Baby You're a Star by Kathy Foley

Baby You're a Star by Kathy Foley

Author:Kathy Foley [Foley, Kathy]
Language: eng
Format: epub
Publisher: Maverick Publishing Ltd
Published: 2012-04-18T11:18:24+00:00


Meanwhile in Ireland, Louis and Paul Keogh parted ways. After Boyzone’s second No. 1 album, and another spate of hit singles, Polydor in the UK had begun to show a deep interest in Boyzone. Louis and Keogh had always had a tempestuous working relationship.

“Louis and I were still barking at each other,” recalls Keogh. Louis also knew Polydor in the UK had more influential connections than Polygram. This fact was also at the back of his mind.

“The way I looked at it was, I’d done it now for three years at this stage, and I thought: ‘Well, we have them signed, so why not get Polydor UK to do all the work, and I’ll still get the royalties’,” says Keogh.
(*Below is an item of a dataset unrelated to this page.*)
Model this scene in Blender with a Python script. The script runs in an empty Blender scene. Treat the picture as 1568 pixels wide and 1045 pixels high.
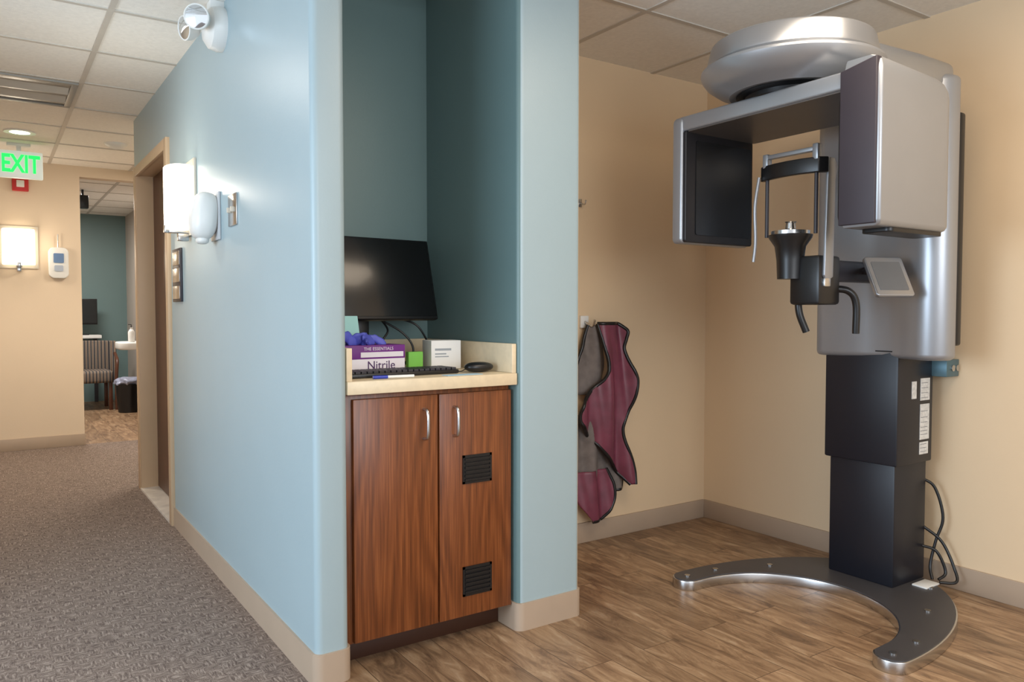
import bpy, bmesh, math, random
from mathutils import Vector, Matrix, Euler, noise
random.seed(4)
S=bpy.context.scene
try:
    S.view_settings.view_transform='Standard'
except Exception: pass
H=2.39
pi=math.pi
# ---------------------------------------------------------------- helpers
def lin(c):
    o=[]
    for v in c:
        v=v/255.0
        o.append(v/12.92 if v<=.04045 else ((v+.055)/1.055)**2.4)
    return (o[0],o[1],o[2],1)
def newmat(name):
    m=bpy.data.materials.new(name); m.use_nodes=True
    nt=m.node_tree; b=nt.nodes['Principled BSDF']
    return m,nt,b
def N(nt,t,**kw):
    n=nt.nodes.new(t)
    for k,v in kw.items():
        if k in n.inputs: n.inputs[k].default_value=v
        else: setattr(n,k,v)
    return n
def M(name,rgb,rough=.5,metal=0,var=.05,scale=6,bump=0,bscale=150,emit=None,estr=0,coat=0,spec=None):
    m,nt,b=newmat(name); c=lin(rgb)
    tc=N(nt,'ShaderNodeTexCoord')
    no=N(nt,'ShaderNodeTexNoise'); no.inputs['Scale'].default_value=scale; no.inputs['Detail'].default_value=4
    nt.links.new(tc.outputs['Object'],no.inputs['Vector'])
    r=N(nt,'ShaderNodeValToRGB')
    r.color_ramp.elements[0].position=.3; r.color_ramp.elements[1].position=.7
    r.color_ramp.elements[0].color=(c[0]*(1-var),c[1]*(1-var),c[2]*(1-var),1)
    r.color_ramp.elements[1].color=(min(1,c[0]*(1+var)),min(1,c[1]*(1+var)),min(1,c[2]*(1+var)),1)
    nt.links.new(no.outputs['Fac'],r.inputs['Fac']); nt.links.new(r.outputs['Color'],b.inputs['Base Color'])
    b.inputs['Roughness'].default_value=rough; b.inputs['Metallic'].default_value=metal
    if spec is not None: b.inputs['Specular IOR Level'].default_value=spec
    if coat: b.inputs['Coat Weight'].default_value=coat; b.inputs['Coat Roughness'].default_value=.1
    if bump:
        n2=N(nt,'ShaderNodeTexNoise'); n2.inputs['Scale'].default_value=bscale
        nt.links.new(tc.outputs['Object'],n2.inputs['Vector'])
        bp=N(nt,'ShaderNodeBump'); bp.inputs['Strength'].default_value=bump; bp.inputs['Distance'].default_value=.002
        nt.links.new(n2.outputs['Fac'],bp.inputs['Height']); nt.links.new(bp.outputs['Normal'],b.inputs['Normal'])
    if emit:
        b.inputs['Emission Color'].default_value=lin(emit); b.inputs['Emission Strength'].default_value=estr
    return m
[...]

“I was sick of travelling at that stage and to be honest with you, we at the Irish office would have had little or no deal-ings with them, but would still take money. So, it was a very profitable signing in the end for Polygram Ireland.

“It was one of the few acts that the actual record company royalties came into Ireland. U2’s artist royalties obviously come into Principle Management [owned by Paul McGuinness] but the record royalties would have gone to Island Records, nowhere near Ireland. So, we were the first record company to make a couple of million at least [out of Boyzone], so it was a very profitable time.”

While Keogh is critical of Boyzone in certain ways, he remembers his time working with the band with great fondness. He liked Boyzone, Reynolds and Louis.

“Every time somebody says ‘Boyzone’ to me I do actually laugh. That’s my first reaction because they were very funny. The one thing you couldn’t take away from them, that English acts hadn’t got, was that they had a great sense of humour and they had a great sense of devilment.

“They’d be tired and the next thing somebody would crack a joke and they’d be off again, and they’d wake up and they’d be gone messing. But they were, as somebody once said, ‘never dull, never boring, but never content’ and I thought that summed them up.”

Louis always believed Keogh had worked against him, and not with him but says Boyzone wouldn’t have happened without Keogh’s involvement.

“I was always into making the music and getting the acts, and if he had stuck to the marketing and stopped trying to control people, I think he would be in the music business now. He could have been very big in the music business but he did it his way,” says Louis.

Keogh, however, is unabashed about his handling of Boyzone and Louis.

“There was nobody in the world wanted a boyband from Ireland. We would never have got off the ground if we had rules and didn’t do all the things we did do.”